Dije que lo conocí por azar. En esa época, Carrizo vivía en uno de los barrios enlazados por el ferrocarril San Martín, no sé si Devoto o alguna otra estación cercana a la que yo bajaba, Sáenz Peña. Varias veces, coincidíamos en regresar a casa desde Retiro, en el último tren; él al cabo de una jornada de trabajo, y nosotros, mi hermano y yo, después de asistir a una velada teatral y comer algo en las inevitables Las Cuartetas.

En una Buenos Aires con menos gente, viajábamos pocas personas a esa hora, y era fácil conversar con los vecinos de coche. Carrizo todavía era poco conocido por el gran público, pero yo era fanático de la radio, pasaba varias horas diarias escuchándola, y para mí los que formaban parte de ese mundo mágico, del que apenas conocíamos sus voces pero cuyas fotos aparecían, embellecidas en la revista Radiolandia, casi estaban al nivel de idolatría de las estrellas de Hollywood.

No podía siquiera imaginar, entonces, que veinte años después tendría la oportunidad de conversar largamente con Carrizo en algunos de sus programas sobre la reinvención constante de la radio, y sobre otro tema que nos unía, la lectura. Tema que también me vinculó con otro grande del medio, Hugo Guerrero Marthineitz, el “peruano parlanchín”, que desafiaba a su audiencia con largas lecturas de libros que el locutor elegía.

Con Carrizo compartíamos, sin saberlo, una entrañable relación que también rescató Stiletano: el publicitario Mario Castignani, responsable del lanzamiento radiofónico de Antonio, y admirado por mí por su ingenio inacabable. El medio favorito de Castignani era la radio, que frecuentaba como publicitario y también como creador de programas a medida de los clientes de su cartera. En 2006, fui uno de los que tuvo el gusto de votarlo para obtener el premio Golden Brain a la trayectoria personal y profesional, otorgado por la Fundación Atacama.

Stiletano deplora, con razón, que Carrizo no haya confiado al libro, precisamente él, sus memorias radiofónicas, pero quizá no resulte tan paradojal. Siempre se consideró un charlista, género al que no concedía el mismo nivel que los libros en los que invertía todos sus ahorros, primero como lector y luego como aplicado coleccionista de primeras ediciones.

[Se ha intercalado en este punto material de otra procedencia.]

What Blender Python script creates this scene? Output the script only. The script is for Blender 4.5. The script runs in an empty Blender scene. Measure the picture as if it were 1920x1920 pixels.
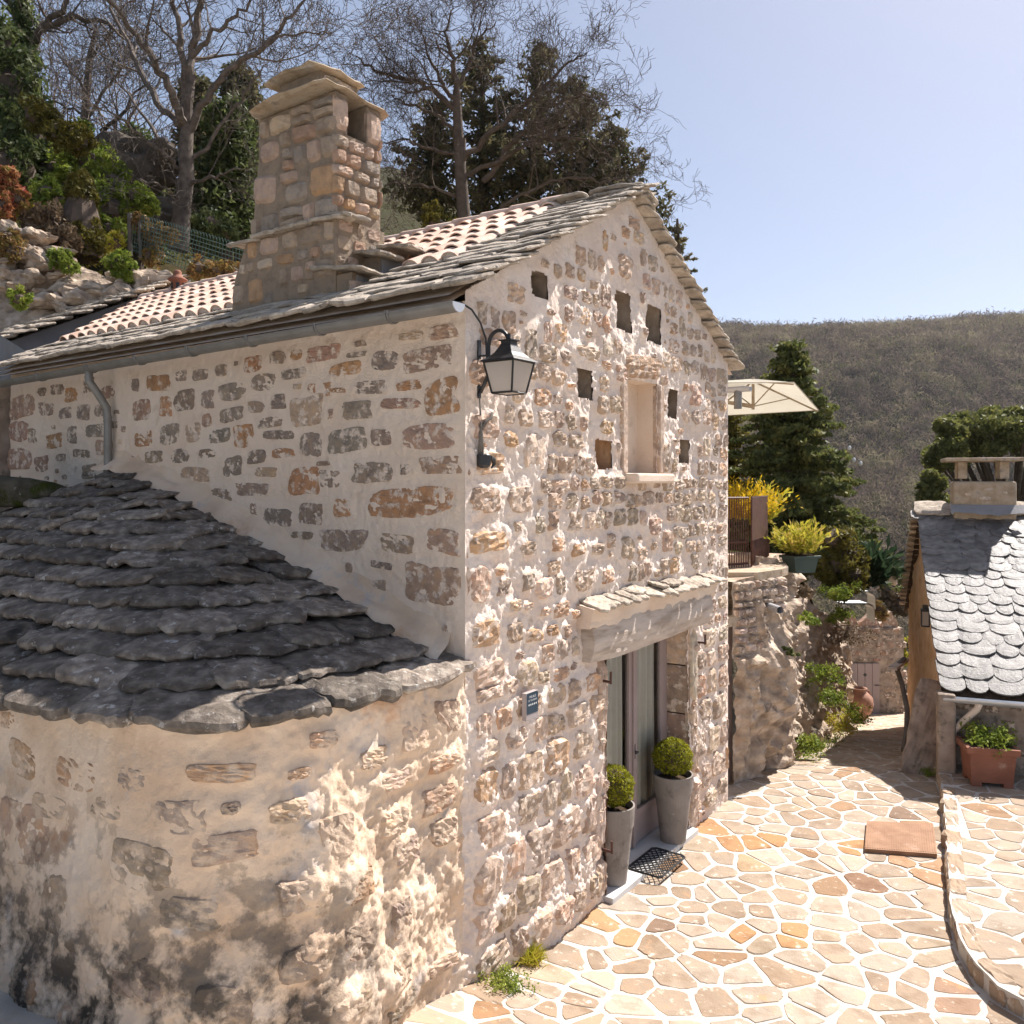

Es una lástima, en verdad, porque la vida profesional de Carrizo coincidió con épocas doradas de la radio y, en menor proporción, con la TV, que cimentó su popularidad. Le tocó presentar ciclos inolvidables de grandes artistas populares, y a grandes orquestas como las de Aníbal Troilo y Carlos Di Sarli; frecuentó a Monzón, y asistió al único recital que dio en Buenos Aires Pablo Neruda. Hincha declarado de Boca, tenía tanta amplitud de criterio que a la hora de nombrar a los futbolistas que más lo impresionaron no tuvo empacho en mencionar a Amadeo Carrizo, a Labruna y sobre todo al “Charro” Moreno, un jugador que consideraba insuperable. La última figura de esa estirpe, para él, fue “La bruja” Verón.

 

Sí, es una lástima que no haya confiado al registro  eterno del libro sus mejores charlas, pero acaso debemos  aceptar que los recuerdos de Carrizo no fueron sólo de él.  Han pasado a integrar la memoria colectiva, imborrable, de miles de oyentes que necesitamos un solo cabo para desenrollar el entrañable ovillo de la nostalgia de manos de un maestro inolvidable.